Another great destination for those into a very traditional Carnival party is Olinda, in Pernambuco (Brazil’s Northeast). For visitors willing to experience regional culture in a hearty atmosphere, Olinda, approximately 9 kilometers away from Recife, Pernambuco’s capital, is certainly the place to be.

In Olinda’s over 500 Carnival blocos, one can enjoy Pernambuco’s diverse music genres, including caboclinho, maracatu, coco, afoxé, and the famous frevo (danced with a small umbrella). Part of Olinda’s carnival are also its “bonecos gigantes”, the giant puppies representing iconic personalities, from former Portuguese King Dom Pedro I to Nelson Mandela.

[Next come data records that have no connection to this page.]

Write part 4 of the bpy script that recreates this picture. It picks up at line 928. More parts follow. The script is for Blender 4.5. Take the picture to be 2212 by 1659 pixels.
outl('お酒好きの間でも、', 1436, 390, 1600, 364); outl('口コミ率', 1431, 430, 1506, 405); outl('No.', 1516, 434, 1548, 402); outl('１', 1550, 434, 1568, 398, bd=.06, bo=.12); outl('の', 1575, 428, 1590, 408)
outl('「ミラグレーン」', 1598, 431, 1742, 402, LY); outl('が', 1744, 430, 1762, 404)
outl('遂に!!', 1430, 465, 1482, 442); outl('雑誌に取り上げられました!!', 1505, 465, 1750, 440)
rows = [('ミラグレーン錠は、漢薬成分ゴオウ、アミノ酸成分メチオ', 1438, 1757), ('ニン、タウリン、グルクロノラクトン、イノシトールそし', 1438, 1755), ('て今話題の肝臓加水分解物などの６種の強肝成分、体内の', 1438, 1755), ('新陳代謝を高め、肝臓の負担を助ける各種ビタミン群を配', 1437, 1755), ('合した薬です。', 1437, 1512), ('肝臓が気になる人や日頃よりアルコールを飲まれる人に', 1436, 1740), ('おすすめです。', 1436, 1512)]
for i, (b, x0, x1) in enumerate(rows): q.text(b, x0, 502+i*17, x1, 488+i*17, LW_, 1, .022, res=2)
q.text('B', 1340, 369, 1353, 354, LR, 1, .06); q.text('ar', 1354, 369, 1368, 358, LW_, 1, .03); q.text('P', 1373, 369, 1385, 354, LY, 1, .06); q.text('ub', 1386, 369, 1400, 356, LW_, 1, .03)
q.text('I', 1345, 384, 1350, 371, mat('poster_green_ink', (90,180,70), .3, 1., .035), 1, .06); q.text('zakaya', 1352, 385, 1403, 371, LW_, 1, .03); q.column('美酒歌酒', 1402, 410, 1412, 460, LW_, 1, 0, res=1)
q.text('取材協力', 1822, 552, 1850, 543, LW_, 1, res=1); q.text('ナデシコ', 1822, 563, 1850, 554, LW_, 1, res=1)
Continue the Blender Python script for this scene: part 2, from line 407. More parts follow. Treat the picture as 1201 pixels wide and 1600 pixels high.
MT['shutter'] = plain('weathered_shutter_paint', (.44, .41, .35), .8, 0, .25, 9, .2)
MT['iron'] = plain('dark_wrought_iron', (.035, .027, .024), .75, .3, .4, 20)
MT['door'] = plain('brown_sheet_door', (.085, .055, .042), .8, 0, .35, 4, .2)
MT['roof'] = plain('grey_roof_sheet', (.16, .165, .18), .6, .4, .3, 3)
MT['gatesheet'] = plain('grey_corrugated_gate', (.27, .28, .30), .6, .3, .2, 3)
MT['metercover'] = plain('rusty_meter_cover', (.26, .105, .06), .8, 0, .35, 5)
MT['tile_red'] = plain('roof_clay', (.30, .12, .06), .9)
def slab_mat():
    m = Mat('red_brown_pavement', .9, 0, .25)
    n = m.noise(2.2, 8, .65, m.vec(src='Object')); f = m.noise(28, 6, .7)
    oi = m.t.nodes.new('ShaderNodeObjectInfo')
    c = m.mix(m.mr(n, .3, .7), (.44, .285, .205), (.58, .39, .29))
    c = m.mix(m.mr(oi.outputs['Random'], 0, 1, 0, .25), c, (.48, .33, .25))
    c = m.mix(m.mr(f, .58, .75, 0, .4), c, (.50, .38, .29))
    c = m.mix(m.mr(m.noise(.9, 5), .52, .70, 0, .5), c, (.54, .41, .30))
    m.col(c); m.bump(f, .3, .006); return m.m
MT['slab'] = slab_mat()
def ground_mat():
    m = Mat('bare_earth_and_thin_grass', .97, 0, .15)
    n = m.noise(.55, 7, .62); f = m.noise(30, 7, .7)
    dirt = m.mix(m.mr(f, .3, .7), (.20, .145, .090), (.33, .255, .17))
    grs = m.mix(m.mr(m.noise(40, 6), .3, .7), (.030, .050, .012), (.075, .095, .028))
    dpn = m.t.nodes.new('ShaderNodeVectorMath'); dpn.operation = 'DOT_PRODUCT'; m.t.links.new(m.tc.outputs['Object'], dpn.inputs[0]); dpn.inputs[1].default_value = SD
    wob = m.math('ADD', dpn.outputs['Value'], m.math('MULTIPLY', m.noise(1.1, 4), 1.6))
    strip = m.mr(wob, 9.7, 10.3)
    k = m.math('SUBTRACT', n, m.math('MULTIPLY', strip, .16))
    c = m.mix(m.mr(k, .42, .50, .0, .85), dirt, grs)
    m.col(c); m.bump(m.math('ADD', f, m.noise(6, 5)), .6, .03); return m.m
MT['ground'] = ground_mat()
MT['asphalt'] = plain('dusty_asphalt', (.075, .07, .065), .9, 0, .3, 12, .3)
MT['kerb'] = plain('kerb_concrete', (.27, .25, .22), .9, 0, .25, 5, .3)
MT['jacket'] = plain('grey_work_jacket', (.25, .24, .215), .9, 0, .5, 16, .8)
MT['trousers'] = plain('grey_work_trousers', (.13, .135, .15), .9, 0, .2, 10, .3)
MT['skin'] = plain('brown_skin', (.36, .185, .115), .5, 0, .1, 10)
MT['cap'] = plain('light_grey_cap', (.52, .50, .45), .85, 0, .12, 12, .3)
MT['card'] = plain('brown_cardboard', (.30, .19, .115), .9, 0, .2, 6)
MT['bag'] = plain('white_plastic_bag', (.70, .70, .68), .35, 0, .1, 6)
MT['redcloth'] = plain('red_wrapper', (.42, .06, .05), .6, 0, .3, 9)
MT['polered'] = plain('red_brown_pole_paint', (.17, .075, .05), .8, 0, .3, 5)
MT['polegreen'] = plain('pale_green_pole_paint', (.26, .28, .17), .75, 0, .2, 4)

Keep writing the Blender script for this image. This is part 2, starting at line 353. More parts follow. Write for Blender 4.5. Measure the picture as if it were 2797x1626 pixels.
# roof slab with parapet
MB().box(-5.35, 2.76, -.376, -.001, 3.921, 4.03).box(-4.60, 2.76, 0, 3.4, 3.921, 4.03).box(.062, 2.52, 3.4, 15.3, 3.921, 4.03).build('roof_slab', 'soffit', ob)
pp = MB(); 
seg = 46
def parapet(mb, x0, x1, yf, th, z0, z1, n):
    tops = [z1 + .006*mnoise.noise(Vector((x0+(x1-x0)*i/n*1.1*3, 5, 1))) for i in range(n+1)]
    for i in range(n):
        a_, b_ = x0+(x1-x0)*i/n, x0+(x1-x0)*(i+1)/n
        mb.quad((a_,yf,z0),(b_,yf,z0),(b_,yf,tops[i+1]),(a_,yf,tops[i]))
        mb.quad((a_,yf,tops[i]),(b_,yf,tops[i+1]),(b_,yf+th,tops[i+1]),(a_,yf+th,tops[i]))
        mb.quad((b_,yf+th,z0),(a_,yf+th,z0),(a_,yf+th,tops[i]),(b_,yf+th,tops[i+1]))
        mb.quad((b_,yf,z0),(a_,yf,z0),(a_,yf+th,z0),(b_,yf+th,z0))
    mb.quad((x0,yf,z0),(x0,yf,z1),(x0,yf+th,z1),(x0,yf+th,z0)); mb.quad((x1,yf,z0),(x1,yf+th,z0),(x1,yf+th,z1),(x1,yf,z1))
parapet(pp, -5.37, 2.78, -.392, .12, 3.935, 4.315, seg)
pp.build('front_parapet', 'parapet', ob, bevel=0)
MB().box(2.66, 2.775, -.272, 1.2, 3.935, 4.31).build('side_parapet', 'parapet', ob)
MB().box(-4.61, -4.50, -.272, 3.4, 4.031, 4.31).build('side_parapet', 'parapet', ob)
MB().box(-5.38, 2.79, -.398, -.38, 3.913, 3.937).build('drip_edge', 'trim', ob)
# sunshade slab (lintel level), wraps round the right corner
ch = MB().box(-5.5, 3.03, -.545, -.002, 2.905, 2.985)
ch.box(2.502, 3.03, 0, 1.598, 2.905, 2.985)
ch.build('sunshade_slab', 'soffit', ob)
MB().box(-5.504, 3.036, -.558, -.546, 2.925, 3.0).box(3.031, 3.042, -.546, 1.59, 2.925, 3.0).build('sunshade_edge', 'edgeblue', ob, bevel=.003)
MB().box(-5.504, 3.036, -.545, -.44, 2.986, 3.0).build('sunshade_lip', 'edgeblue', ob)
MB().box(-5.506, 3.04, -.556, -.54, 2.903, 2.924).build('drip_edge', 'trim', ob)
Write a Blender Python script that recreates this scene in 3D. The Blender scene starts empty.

This year, Olinda’s carnival will include 230 shows, 300 orchestras and 1,500 blocos. Among Olinda’s best blocos, one cannot miss “Eu Acho É Pouco”, “Enquanto Isso na Sala da Justiça” and “Bloco da Saudade”.

What’s more, Florianópolis, in Santa Catarina (Brazil’s South), can be the perfect destination for those interested in a more chilled Carnival party. Way less busy than the Southeast and Northeast festivities, Florianópolis’ Carnival also promotes plenty of streets blocos from February 9th to February 14th.

The party already starts on February 2nd, when traditional bloco “Berbigão do Boca” will perform and choose its queen for Carnival 2018 at Largo da Alfândega, in Centro, at 11AM. Those spending Carnival in this city should check the blocos “Enterro da Tristeza”, “Quero Parar, Mas Não Consigo”, “Engenho de Dentro”, “Baiacu de Alguém” and “Avante”.

Finally, São Paulo also concentrates an impressive number of blocos and a respected samba schools’ championship, almost as big as Rio’s. This year, São Paulo will offer an eventful agenda for all tastes and ages, including over 100 blocos that will parade in diverse parts of the city.

Blocos like “MinhoQueens”, “Desculpe Qualquer Coisa”, “Nêga Fulô e o Palhaço Bebum”, “Beleza Rara”, “Sereianos” and “Academicos do Baico Augusta” are worth to experience. Samba schools from São Paulo’s Grupo Especial will parade on February 9th and 10th at the Anhembi Sambódromo.

Correction: The original version of the article has been changed to update the date of “Carnaboi”, in Manaus, which happens on Monday, February 12th (instead of Tuesday). Additionally, the information about groups Garantido and Caprichoso was deleted, since they perform at “Festival de Parintins”, in Parintins (Amazonas), which happens in June (and not during Carnival).